Exercise brief: You are to retype all of the data exactly as it appears.

#### Information provided ####

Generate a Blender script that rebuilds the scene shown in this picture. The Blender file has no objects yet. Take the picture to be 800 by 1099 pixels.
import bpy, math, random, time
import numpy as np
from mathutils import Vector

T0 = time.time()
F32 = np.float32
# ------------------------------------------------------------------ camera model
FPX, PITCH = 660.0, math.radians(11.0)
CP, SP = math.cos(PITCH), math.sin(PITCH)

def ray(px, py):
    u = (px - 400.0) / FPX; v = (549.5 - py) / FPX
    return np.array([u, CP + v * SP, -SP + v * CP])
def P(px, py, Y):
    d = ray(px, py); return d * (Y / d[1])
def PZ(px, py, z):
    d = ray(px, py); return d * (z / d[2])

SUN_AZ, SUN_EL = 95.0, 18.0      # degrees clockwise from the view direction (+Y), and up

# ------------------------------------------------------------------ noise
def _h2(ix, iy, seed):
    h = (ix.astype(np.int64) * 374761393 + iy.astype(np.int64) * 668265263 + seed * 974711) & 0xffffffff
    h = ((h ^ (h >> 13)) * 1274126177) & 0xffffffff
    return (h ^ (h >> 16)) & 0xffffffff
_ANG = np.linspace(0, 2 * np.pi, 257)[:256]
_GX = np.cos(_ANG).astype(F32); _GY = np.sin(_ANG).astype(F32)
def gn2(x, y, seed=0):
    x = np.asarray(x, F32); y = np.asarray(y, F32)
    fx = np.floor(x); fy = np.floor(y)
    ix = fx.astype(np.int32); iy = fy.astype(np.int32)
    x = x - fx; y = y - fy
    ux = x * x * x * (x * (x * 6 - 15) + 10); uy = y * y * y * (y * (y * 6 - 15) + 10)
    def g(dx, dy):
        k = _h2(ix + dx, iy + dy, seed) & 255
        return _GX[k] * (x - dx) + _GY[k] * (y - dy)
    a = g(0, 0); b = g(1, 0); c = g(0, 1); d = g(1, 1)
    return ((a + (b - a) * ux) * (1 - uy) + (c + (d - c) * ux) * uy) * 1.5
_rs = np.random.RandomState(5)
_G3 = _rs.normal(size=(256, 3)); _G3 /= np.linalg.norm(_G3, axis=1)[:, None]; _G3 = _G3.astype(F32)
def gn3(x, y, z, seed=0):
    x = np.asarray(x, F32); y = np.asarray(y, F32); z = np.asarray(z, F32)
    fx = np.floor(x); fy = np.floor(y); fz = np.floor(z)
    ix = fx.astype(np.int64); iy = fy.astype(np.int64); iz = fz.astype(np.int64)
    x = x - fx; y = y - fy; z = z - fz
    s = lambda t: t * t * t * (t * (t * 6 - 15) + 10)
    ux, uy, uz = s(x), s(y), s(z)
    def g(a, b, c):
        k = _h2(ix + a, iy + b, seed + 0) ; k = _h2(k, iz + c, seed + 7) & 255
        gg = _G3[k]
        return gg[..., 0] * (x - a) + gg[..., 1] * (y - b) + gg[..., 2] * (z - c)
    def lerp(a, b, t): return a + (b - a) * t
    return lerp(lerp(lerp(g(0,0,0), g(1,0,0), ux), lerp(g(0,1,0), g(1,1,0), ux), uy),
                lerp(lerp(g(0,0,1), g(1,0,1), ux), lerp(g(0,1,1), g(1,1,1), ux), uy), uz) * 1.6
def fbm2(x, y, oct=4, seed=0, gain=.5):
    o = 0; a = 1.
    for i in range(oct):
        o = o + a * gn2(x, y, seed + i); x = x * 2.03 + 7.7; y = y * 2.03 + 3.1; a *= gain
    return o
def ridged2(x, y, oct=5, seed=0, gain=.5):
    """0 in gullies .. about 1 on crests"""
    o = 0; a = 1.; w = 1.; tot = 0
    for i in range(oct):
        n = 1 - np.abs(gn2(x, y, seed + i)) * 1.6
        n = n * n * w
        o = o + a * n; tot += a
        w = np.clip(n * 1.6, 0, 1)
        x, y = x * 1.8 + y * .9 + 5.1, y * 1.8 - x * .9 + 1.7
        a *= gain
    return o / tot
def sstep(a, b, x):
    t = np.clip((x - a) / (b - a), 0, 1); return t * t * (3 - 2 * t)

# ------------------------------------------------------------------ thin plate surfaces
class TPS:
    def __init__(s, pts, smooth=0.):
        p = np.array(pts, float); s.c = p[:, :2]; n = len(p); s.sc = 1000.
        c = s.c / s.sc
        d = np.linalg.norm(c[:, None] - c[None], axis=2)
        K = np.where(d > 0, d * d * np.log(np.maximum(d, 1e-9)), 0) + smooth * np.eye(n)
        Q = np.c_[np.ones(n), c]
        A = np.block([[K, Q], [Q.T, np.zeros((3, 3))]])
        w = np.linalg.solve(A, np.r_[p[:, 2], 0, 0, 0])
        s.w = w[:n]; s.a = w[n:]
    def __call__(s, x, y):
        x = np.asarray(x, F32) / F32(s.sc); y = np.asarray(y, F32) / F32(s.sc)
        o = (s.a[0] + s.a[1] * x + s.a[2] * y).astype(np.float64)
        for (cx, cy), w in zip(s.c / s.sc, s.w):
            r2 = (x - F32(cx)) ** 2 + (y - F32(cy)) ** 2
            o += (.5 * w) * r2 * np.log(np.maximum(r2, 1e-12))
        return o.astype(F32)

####

Reply to the exercise:
Generate a Blender script that rebuilds the scene shown in this picture. The Blender file has no objects yet. Take the picture to be 800 by 1099 pixels.
import bpy, math, random, time
import numpy as np
from mathutils import Vector

T0 = time.time()
F32 = np.float32
# ------------------------------------------------------------------ camera model
FPX, PITCH = 660.0, math.radians(11.0)
CP, SP = math.cos(PITCH), math.sin(PITCH)

def ray(px, py):
    u = (px - 400.0) / FPX; v = (549.5 - py) / FPX
    return np.array([u, CP + v * SP, -SP + v * CP])
def P(px, py, Y):
    d = ray(px, py); return d * (Y / d[1])
def PZ(px, py, z):
    d = ray(px, py); return d * (z / d[2])

SUN_AZ, SUN_EL = 95.0, 18.0      # degrees clockwise from the view direction (+Y), and up

# ------------------------------------------------------------------ noise
def _h2(ix, iy, seed):
    h = (ix.astype(np.int64) * 374761393 + iy.astype(np.int64) * 668265263 + seed * 974711) & 0xffffffff
    h = ((h ^ (h >> 13)) * 1274126177) & 0xffffffff
    return (h ^ (h >> 16)) & 0xffffffff
_ANG = np.linspace(0, 2 * np.pi, 257)[:256]
_GX = np.cos(_ANG).astype(F32); _GY = np.sin(_ANG).astype(F32)
def gn2(x, y, seed=0):
    x = np.asarray(x, F32); y = np.asarray(y, F32)
    fx = np.floor(x); fy = np.floor(y)
    ix = fx.astype(np.int32); iy = fy.astype(np.int32)
    x = x - fx; y = y - fy
    ux = x * x * x * (x * (x * 6 - 15) + 10); uy = y * y * y * (y * (y * 6 - 15) + 10)
    def g(dx, dy):
        k = _h2(ix + dx, iy + dy, seed) & 255
        return _GX[k] * (x - dx) + _GY[k] * (y - dy)
    a = g(0, 0); b = g(1, 0); c = g(0, 1); d = g(1, 1)
    return ((a + (b - a) * ux) * (1 - uy) + (c + (d - c) * ux) * uy) * 1.5
_rs = np.random.RandomState(5)
_G3 = _rs.normal(size=(256, 3)); _G3 /= np.linalg.norm(_G3, axis=1)[:, None]; _G3 = _G3.astype(F32)
def gn3(x, y, z, seed=0):
    x = np.asarray(x, F32); y = np.asarray(y, F32); z = np.asarray(z, F32)
    fx = np.floor(x); fy = np.floor(y); fz = np.floor(z)
    ix = fx.astype(np.int64); iy = fy.astype(np.int64); iz = fz.astype(np.int64)
    x = x - fx; y = y - fy; z = z - fz
    s = lambda t: t * t * t * (t * (t * 6 - 15) + 10)
    ux, uy, uz = s(x), s(y), s(z)
    def g(a, b, c):
        k = _h2(ix + a, iy + b, seed + 0) ; k = _h2(k, iz + c, seed + 7) & 255
        gg = _G3[k]
        return gg[..., 0] * (x - a) + gg[..., 1] * (y - b) + gg[..., 2] * (z - c)
    def lerp(a, b, t): return a + (b - a) * t
    return lerp(lerp(lerp(g(0,0,0), g(1,0,0), ux), lerp(g(0,1,0), g(1,1,0), ux), uy),
                lerp(lerp(g(0,0,1), g(1,0,1), ux), lerp(g(0,1,1), g(1,1,1), ux), uy), uz) * 1.6
def fbm2(x, y, oct=4, seed=0, gain=.5):
    o = 0; a = 1.
    for i in range(oct):
        o = o + a * gn2(x, y, seed + i); x = x * 2.03 + 7.7; y = y * 2.03 + 3.1; a *= gain
    return o
def ridged2(x, y, oct=5, seed=0, gain=.5):
    """0 in gullies .. about 1 on crests"""
    o = 0; a = 1.; w = 1.; tot = 0
    for i in range(oct):
        n = 1 - np.abs(gn2(x, y, seed + i)) * 1.6
        n = n * n * w
        o = o + a * n; tot += a
        w = np.clip(n * 1.6, 0, 1)
        x, y = x * 1.8 + y * .9 + 5.1, y * 1.8 - x * .9 + 1.7
        a *= gain
    return o / tot
def sstep(a, b, x):
    t = np.clip((x - a) / (b - a), 0, 1); return t * t * (3 - 2 * t)

# ------------------------------------------------------------------ thin plate surfaces
class TPS:
    def __init__(s, pts, smooth=0.):
        p = np.array(pts, float); s.c = p[:, :2]; n = len(p); s.sc = 1000.
        c = s.c / s.sc
        d = np.linalg.norm(c[:, None] - c[None], axis=2)
        K = np.where(d > 0, d * d * np.log(np.maximum(d, 1e-9)), 0) + smooth * np.eye(n)
        Q = np.c_[np.ones(n), c]
        A = np.block([[K, Q], [Q.T, np.zeros((3, 3))]])
        w = np.linalg.solve(A, np.r_[p[:, 2], 0, 0, 0])
        s.w = w[:n]; s.a = w[n:]
    def __call__(s, x, y):
        x = np.asarray(x, F32) / F32(s.sc); y = np.asarray(y, F32) / F32(s.sc)
        o = (s.a[0] + s.a[1] * x + s.a[2] * y).astype(np.float64)
        for (cx, cy), w in zip(s.c / s.sc, s.w):
            r2 = (x - F32(cx)) ** 2 + (y - F32(cy)) ** 2
            o += (.5 * w) * r2 * np.log(np.maximum(r2, 1e-12))
        return o.astype(F32)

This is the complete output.